**The exercise**
Exactly reproduce the lines that follow.

##### Data block

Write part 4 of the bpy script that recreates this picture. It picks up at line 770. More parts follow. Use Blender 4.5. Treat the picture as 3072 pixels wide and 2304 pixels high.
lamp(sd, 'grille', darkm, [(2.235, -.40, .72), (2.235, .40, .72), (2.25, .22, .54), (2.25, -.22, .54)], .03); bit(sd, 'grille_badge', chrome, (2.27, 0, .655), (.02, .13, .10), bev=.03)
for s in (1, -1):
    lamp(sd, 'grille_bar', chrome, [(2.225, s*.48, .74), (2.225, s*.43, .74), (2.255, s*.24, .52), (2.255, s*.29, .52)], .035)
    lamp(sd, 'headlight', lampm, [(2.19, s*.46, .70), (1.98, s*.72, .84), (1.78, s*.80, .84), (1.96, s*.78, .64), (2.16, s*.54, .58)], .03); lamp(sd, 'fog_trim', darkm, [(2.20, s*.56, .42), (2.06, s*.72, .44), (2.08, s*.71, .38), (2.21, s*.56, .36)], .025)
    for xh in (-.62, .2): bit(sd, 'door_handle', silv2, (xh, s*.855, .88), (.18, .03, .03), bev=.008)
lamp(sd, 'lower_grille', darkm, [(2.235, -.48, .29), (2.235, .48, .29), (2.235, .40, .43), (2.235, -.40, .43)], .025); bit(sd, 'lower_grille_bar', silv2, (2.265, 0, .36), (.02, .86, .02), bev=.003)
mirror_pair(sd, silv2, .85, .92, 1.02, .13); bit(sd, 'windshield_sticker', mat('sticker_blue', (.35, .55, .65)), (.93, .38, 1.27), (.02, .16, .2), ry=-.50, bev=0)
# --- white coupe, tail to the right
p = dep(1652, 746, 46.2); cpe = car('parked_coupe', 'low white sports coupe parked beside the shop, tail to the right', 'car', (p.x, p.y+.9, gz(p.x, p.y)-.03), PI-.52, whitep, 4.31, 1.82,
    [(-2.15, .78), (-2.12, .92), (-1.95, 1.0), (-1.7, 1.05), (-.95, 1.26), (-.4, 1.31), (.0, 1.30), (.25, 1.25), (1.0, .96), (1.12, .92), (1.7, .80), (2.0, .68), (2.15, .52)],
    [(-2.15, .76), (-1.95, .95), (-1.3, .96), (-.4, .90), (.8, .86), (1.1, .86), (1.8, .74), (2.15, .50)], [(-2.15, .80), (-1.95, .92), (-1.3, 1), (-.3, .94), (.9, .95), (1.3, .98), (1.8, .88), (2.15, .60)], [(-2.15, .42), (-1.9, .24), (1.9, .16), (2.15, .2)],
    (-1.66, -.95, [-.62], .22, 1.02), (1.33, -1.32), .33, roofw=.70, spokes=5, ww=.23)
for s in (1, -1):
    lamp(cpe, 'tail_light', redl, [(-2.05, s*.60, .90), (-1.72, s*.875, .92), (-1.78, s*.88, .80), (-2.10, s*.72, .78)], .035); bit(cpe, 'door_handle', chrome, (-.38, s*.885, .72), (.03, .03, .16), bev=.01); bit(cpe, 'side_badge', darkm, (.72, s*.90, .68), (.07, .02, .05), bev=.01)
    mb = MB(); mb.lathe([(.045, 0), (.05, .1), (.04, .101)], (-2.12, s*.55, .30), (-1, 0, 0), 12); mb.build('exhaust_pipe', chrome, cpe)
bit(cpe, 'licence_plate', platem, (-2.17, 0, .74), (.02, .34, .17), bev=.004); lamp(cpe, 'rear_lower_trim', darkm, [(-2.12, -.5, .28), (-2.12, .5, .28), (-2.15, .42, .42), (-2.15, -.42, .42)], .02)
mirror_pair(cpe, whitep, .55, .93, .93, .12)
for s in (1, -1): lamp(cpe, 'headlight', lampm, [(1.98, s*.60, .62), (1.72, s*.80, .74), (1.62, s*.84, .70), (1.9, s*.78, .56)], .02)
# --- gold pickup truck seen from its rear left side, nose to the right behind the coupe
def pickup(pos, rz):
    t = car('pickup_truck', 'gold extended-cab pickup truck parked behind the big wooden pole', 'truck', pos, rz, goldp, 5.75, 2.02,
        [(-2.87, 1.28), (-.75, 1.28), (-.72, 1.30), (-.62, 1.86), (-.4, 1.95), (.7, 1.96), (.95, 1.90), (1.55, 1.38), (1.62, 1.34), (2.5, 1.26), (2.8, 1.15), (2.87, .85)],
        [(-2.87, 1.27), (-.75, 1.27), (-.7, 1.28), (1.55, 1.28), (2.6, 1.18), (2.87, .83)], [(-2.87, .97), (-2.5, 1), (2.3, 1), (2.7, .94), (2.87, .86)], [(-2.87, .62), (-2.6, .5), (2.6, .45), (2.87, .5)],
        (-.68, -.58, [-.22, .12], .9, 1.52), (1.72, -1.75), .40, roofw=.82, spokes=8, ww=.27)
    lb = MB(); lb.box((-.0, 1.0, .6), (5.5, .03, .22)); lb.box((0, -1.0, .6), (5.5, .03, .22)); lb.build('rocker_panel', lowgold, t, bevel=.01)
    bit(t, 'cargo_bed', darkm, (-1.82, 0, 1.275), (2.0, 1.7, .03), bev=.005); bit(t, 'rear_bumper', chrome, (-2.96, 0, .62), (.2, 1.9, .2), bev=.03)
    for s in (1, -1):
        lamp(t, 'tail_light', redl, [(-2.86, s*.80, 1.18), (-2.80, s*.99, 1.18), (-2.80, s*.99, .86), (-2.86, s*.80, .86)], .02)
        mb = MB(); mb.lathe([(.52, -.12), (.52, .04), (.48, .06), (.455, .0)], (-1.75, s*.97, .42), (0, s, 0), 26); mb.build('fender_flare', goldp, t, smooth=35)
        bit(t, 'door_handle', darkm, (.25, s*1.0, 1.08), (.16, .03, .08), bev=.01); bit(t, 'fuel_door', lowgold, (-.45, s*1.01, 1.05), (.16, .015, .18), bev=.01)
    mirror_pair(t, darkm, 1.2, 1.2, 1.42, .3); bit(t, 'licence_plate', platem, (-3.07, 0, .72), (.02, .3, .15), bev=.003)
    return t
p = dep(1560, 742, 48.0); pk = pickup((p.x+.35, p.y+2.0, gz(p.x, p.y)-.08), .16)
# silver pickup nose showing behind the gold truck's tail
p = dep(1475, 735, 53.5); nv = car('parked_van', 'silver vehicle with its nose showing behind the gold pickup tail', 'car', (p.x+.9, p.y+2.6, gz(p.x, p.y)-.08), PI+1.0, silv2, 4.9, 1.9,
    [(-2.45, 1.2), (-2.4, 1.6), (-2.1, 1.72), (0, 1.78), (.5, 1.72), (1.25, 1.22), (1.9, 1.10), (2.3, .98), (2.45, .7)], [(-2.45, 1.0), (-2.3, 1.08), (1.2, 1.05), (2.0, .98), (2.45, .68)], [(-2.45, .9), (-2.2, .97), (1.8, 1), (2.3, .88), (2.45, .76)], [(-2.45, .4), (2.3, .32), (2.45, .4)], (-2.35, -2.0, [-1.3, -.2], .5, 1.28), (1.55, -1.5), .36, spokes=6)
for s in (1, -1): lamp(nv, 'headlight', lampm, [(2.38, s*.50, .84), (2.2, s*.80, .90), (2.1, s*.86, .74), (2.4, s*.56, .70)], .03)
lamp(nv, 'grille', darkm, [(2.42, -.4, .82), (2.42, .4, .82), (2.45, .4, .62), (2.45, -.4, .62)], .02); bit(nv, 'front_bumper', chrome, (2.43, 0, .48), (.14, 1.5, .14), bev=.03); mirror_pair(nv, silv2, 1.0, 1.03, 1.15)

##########

**Correct response**
Write part 4 of the bpy script that recreates this picture. It picks up at line 770. More parts follow. Use Blender 4.5. Treat the picture as 3072 pixels wide and 2304 pixels high.
lamp(sd, 'grille', darkm, [(2.235, -.40, .72), (2.235, .40, .72), (2.25, .22, .54), (2.25, -.22, .54)], .03); bit(sd, 'grille_badge', chrome, (2.27, 0, .655), (.02, .13, .10), bev=.03)
for s in (1, -1):
    lamp(sd, 'grille_bar', chrome, [(2.225, s*.48, .74), (2.225, s*.43, .74), (2.255, s*.24, .52), (2.255, s*.29, .52)], .035)
    lamp(sd, 'headlight', lampm, [(2.19, s*.46, .70), (1.98, s*.72, .84), (1.78, s*.80, .84), (1.96, s*.78, .64), (2.16, s*.54, .58)], .03); lamp(sd, 'fog_trim', darkm, [(2.20, s*.56, .42), (2.06, s*.72, .44), (2.08, s*.71, .38), (2.21, s*.56, .36)], .025)
    for xh in (-.62, .2): bit(sd, 'door_handle', silv2, (xh, s*.855, .88), (.18, .03, .03), bev=.008)
lamp(sd, 'lower_grille', darkm, [(2.235, -.48, .29), (2.235, .48, .29), (2.235, .40, .43), (2.235, -.40, .43)], .025); bit(sd, 'lower_grille_bar', silv2, (2.265, 0, .36), (.02, .86, .02), bev=.003)
mirror_pair(sd, silv2, .85, .92, 1.02, .13); bit(sd, 'windshield_sticker', mat('sticker_blue', (.35, .55, .65)), (.93, .38, 1.27), (.02, .16, .2), ry=-.50, bev=0)
# --- white coupe, tail to the right
p = dep(1652, 746, 46.2); cpe = car('parked_coupe', 'low white sports coupe parked beside the shop, tail to the right', 'car', (p.x, p.y+.9, gz(p.x, p.y)-.03), PI-.52, whitep, 4.31, 1.82,
    [(-2.15, .78), (-2.12, .92), (-1.95, 1.0), (-1.7, 1.05), (-.95, 1.26), (-.4, 1.31), (.0, 1.30), (.25, 1.25), (1.0, .96), (1.12, .92), (1.7, .80), (2.0, .68), (2.15, .52)],
    [(-2.15, .76), (-1.95, .95), (-1.3, .96), (-.4, .90), (.8, .86), (1.1, .86), (1.8, .74), (2.15, .50)], [(-2.15, .80), (-1.95, .92), (-1.3, 1), (-.3, .94), (.9, .95), (1.3, .98), (1.8, .88), (2.15, .60)], [(-2.15, .42), (-1.9, .24), (1.9, .16), (2.15, .2)],
    (-1.66, -.95, [-.62], .22, 1.02), (1.33, -1.32), .33, roofw=.70, spokes=5, ww=.23)
for s in (1, -1):
    lamp(cpe, 'tail_light', redl, [(-2.05, s*.60, .90), (-1.72, s*.875, .92), (-1.78, s*.88, .80), (-2.10, s*.72, .78)], .035); bit(cpe, 'door_handle', chrome, (-.38, s*.885, .72), (.03, .03, .16), bev=.01); bit(cpe, 'side_badge', darkm, (.72, s*.90, .68), (.07, .02, .05), bev=.01)
    mb = MB(); mb.lathe([(.045, 0), (.05, .1), (.04, .101)], (-2.12, s*.55, .30), (-1, 0, 0), 12); mb.build('exhaust_pipe', chrome, cpe)
bit(cpe, 'licence_plate', platem, (-2.17, 0, .74), (.02, .34, .17), bev=.004); lamp(cpe, 'rear_lower_trim', darkm, [(-2.12, -.5, .28), (-2.12, .5, .28), (-2.15, .42, .42), (-2.15, -.42, .42)], .02)
mirror_pair(cpe, whitep, .55, .93, .93, .12)
for s in (1, -1): lamp(cpe, 'headlight', lampm, [(1.98, s*.60, .62), (1.72, s*.80, .74), (1.62, s*.84, .70), (1.9, s*.78, .56)], .02)
# --- gold pickup truck seen from its rear left side, nose to the right behind the coupe
def pickup(pos, rz):
    t = car('pickup_truck', 'gold extended-cab pickup truck parked behind the big wooden pole', 'truck', pos, rz, goldp, 5.75, 2.02,
        [(-2.87, 1.28), (-.75, 1.28), (-.72, 1.30), (-.62, 1.86), (-.4, 1.95), (.7, 1.96), (.95, 1.90), (1.55, 1.38), (1.62, 1.34), (2.5, 1.26), (2.8, 1.15), (2.87, .85)],
        [(-2.87, 1.27), (-.75, 1.27), (-.7, 1.28), (1.55, 1.28), (2.6, 1.18), (2.87, .83)], [(-2.87, .97), (-2.5, 1), (2.3, 1), (2.7, .94), (2.87, .86)], [(-2.87, .62), (-2.6, .5), (2.6, .45), (2.87, .5)],
        (-.68, -.58, [-.22, .12], .9, 1.52), (1.72, -1.75), .40, roofw=.82, spokes=8, ww=.27)
    lb = MB(); lb.box((-.0, 1.0, .6), (5.5, .03, .22)); lb.box((0, -1.0, .6), (5.5, .03, .22)); lb.build('rocker_panel', lowgold, t, bevel=.01)
    bit(t, 'cargo_bed', darkm, (-1.82, 0, 1.275), (2.0, 1.7, .03), bev=.005); bit(t, 'rear_bumper', chrome, (-2.96, 0, .62), (.2, 1.9, .2), bev=.03)
    for s in (1, -1):
        lamp(t, 'tail_light', redl, [(-2.86, s*.80, 1.18), (-2.80, s*.99, 1.18), (-2.80, s*.99, .86), (-2.86, s*.80, .86)], .02)
        mb = MB(); mb.lathe([(.52, -.12), (.52, .04), (.48, .06), (.455, .0)], (-1.75, s*.97, .42), (0, s, 0), 26); mb.build('fender_flare', goldp, t, smooth=35)
        bit(t, 'door_handle', darkm, (.25, s*1.0, 1.08), (.16, .03, .08), bev=.01); bit(t, 'fuel_door', lowgold, (-.45, s*1.01, 1.05), (.16, .015, .18), bev=.01)
    mirror_pair(t, darkm, 1.2, 1.2, 1.42, .3); bit(t, 'licence_plate', platem, (-3.07, 0, .72), (.02, .3, .15), bev=.003)
    return t
p = dep(1560, 742, 48.0); pk = pickup((p.x+.35, p.y+2.0, gz(p.x, p.y)-.08), .16)
# silver pickup nose showing behind the gold truck's tail
p = dep(1475, 735, 53.5); nv = car('parked_van', 'silver vehicle with its nose showing behind the gold pickup tail', 'car', (p.x+.9, p.y+2.6, gz(p.x, p.y)-.08), PI+1.0, silv2, 4.9, 1.9,
    [(-2.45, 1.2), (-2.4, 1.6), (-2.1, 1.72), (0, 1.78), (.5, 1.72), (1.25, 1.22), (1.9, 1.10), (2.3, .98), (2.45, .7)], [(-2.45, 1.0), (-2.3, 1.08), (1.2, 1.05), (2.0, .98), (2.45, .68)], [(-2.45, .9), (-2.2, .97), (1.8, 1), (2.3, .88), (2.45, .76)], [(-2.45, .4), (2.3, .32), (2.45, .4)], (-2.35, -2.0, [-1.3, -.2], .5, 1.28), (1.55, -1.5), .36, spokes=6)
for s in (1, -1): lamp(nv, 'headlight', lampm, [(2.38, s*.50, .84), (2.2, s*.80, .90), (2.1, s*.86, .74), (2.4, s*.56, .70)], .03)
lamp(nv, 'grille', darkm, [(2.42, -.4, .82), (2.42, .4, .82), (2.45, .4, .62), (2.45, -.4, .62)], .02); bit(nv, 'front_bumper', chrome, (2.43, 0, .48), (.14, 1.5, .14), bev=.03); mirror_pair(nv, silv2, 1.0, 1.03, 1.15)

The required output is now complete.